BEGIN RECORDED DATA
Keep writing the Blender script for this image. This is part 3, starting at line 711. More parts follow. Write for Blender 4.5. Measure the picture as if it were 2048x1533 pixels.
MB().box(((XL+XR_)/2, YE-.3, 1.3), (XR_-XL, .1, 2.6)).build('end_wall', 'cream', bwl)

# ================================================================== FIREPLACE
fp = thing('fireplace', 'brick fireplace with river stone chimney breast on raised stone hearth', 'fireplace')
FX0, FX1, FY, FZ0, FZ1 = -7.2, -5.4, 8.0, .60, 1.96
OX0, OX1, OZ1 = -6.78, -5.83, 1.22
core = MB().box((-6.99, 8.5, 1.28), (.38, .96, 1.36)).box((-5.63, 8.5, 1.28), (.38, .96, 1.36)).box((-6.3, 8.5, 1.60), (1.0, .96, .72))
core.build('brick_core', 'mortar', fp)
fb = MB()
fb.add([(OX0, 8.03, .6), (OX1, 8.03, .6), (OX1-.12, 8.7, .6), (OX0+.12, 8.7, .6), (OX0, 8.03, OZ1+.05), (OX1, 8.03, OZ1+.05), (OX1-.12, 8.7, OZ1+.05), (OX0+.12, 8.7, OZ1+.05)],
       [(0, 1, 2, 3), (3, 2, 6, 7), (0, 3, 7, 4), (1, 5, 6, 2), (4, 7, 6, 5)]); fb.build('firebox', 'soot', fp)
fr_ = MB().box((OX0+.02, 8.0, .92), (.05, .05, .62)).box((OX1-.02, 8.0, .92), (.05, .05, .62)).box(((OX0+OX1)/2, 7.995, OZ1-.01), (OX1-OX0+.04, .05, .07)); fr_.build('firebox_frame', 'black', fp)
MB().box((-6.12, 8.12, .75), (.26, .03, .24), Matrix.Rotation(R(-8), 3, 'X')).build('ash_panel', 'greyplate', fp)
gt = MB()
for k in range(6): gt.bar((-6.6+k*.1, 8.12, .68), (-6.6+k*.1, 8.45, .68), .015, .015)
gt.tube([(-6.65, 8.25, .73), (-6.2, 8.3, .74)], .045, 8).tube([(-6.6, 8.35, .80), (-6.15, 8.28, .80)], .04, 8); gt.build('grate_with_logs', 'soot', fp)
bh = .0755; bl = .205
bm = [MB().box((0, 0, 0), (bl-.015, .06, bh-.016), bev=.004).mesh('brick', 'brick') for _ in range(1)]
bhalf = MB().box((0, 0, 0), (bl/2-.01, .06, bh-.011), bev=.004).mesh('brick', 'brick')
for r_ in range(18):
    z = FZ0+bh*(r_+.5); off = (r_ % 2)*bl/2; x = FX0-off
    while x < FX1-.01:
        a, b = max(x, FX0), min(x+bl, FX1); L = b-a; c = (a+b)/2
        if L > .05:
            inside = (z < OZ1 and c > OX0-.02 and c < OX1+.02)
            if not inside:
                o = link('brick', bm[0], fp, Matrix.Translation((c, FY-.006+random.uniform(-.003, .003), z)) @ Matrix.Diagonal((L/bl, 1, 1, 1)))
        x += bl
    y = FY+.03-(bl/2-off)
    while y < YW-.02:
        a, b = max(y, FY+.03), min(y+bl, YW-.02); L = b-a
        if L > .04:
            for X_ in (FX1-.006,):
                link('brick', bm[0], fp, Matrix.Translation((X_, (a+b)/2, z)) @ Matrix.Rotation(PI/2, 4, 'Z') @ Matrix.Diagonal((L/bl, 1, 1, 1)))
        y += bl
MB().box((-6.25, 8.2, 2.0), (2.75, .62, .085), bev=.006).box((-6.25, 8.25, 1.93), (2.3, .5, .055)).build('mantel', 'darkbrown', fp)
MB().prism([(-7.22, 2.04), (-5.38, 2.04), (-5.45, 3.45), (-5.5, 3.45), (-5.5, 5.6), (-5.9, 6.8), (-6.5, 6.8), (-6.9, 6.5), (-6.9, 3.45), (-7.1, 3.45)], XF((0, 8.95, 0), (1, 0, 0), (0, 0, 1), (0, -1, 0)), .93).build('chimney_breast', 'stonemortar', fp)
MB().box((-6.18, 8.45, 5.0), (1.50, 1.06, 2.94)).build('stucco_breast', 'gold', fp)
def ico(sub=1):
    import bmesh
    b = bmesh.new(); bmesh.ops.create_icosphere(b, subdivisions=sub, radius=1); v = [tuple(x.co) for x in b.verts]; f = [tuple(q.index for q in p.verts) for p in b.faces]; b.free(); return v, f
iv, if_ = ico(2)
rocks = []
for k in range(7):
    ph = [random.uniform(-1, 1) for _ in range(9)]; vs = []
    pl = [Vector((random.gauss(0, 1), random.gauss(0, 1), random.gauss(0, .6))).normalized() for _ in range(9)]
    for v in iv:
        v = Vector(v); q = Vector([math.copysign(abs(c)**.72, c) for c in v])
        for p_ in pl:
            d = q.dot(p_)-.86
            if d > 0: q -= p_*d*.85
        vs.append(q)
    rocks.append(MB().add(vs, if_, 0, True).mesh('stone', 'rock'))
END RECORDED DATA
#### AIM:
Starting at the first line of the listing, retype every line up to and including the one with "2.6)).build('end_wall', 'cream', bwl)".

#### EXERCISE RESULT:
Keep writing the Blender script for this image. This is part 3, starting at line 711. More parts follow. Write for Blender 4.5. Measure the picture as if it were 2048x1533 pixels.
MB().box(((XL+XR_)/2, YE-.3, 1.3), (XR_-XL, .1, 2.6)).build('end_wall', 'cream', bwl)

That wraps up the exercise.